When he dozes once again he is back in prison.

"Someone has put out a contract on your life."

Then when he wakes up, Shadow's nightmare begins.

I don't know about you, but I am constantly lost, late and disorientated in my dreams. But that is now Shadow's reality. He's at the wrong airport: the plane was redirected because of the storm. He misses its replacement; the next one is cancelled; but if he's quick there is one he can catch.

"Shadow felt like a pea being flicked between three cups."

And that's precisely what he is. Now, following the death of his wife, his early release, the redirected plane, the plane that he missed, the one that was cancelled and the seat which taken, Shadow is finally where he needs to be. Well, he's where Mr. Wednesday needs him to be: right across the aisle.

"You're late."
"Sorry?"
"I said... you're late."

For someone inhabiting this Age of Information, Mr Wednesday is far from forthcoming, but he's on a mission and to fulfil that mission they must journey across America, gathering allies as they go.

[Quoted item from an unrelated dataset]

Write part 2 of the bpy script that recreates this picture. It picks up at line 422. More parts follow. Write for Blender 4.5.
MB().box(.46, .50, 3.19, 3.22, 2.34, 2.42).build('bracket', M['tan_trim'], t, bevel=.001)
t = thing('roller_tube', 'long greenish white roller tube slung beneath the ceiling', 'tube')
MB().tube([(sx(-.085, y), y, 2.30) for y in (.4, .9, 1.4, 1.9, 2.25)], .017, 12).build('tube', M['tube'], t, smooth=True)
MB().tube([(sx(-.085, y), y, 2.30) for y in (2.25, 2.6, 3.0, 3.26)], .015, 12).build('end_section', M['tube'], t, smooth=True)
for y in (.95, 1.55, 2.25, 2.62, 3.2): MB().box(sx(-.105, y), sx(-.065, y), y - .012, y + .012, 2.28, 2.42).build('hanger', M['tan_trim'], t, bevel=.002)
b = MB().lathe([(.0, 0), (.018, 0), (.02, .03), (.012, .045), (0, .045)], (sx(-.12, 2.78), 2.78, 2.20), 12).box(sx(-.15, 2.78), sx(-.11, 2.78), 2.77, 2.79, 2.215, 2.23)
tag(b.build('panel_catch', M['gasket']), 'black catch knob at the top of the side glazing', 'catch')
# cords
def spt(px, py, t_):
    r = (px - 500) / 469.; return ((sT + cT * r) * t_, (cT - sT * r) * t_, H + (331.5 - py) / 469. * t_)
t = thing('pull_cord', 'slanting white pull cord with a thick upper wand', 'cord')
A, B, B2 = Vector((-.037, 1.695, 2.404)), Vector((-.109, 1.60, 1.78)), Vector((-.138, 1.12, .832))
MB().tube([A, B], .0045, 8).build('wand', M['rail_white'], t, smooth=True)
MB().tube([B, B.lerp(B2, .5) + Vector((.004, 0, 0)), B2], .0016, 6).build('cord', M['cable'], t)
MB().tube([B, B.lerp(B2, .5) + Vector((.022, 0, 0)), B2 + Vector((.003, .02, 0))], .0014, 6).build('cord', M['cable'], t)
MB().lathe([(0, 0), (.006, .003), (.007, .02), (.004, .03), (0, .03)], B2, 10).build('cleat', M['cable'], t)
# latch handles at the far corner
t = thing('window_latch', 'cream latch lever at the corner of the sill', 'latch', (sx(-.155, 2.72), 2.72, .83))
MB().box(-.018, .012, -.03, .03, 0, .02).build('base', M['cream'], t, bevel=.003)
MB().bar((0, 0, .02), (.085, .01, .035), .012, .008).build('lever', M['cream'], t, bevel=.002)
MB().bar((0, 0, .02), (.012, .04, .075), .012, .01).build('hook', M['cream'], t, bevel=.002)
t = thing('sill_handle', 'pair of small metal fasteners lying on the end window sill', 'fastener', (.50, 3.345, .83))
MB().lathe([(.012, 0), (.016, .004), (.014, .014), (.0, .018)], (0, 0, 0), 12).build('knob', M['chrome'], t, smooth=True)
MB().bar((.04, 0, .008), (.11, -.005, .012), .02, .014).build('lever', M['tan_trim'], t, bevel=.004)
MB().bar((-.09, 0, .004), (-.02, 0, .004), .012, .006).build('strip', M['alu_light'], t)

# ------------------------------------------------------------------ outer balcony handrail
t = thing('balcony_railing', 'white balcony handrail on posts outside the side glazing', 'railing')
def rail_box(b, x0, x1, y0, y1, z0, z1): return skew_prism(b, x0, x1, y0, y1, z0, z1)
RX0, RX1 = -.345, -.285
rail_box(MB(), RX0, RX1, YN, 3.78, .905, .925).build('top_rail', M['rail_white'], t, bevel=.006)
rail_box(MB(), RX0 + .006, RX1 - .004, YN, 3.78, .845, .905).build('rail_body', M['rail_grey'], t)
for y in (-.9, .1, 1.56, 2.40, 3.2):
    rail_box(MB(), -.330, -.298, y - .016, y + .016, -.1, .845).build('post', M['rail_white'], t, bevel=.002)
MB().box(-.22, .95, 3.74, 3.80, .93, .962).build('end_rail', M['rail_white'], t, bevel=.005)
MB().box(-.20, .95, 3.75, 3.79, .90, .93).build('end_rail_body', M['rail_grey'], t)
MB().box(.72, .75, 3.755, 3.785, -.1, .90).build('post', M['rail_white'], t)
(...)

It is of course Shadow who will attract the one-eyed man's enemies, receiving forewarning not from Mr Wednesday but from others who crossed their path.

"You're walking on gallows ground, and there's a hempen rope around your neck and a raven-bird on each shoulder waiting for your eyes, and the gallows tree has deep roots, for it stretches from Heaven to Hell, and our world is only the branch from which the rope is swinging."

Over and again, Shadow will receive visitors - mostly late at night - and some are more welcome than others. Animals and birds may not be quite what they seem, but then, are they ever? Names will have meaning, coins will gain currency and promises will hold power. Beware whom you worship.

"Now there are new gods in America: gods of credit cards, of internet and telephone and beeper. Proud gods, puffed up with their own newness and importance. They are aware of us and they fear us, and they hate us. They will destroy us if they can."

I'm sure you've gathered by now from all the references who and what Mr Wednesday is.

If so, you will be unsurprised to learn that Wednesday means war.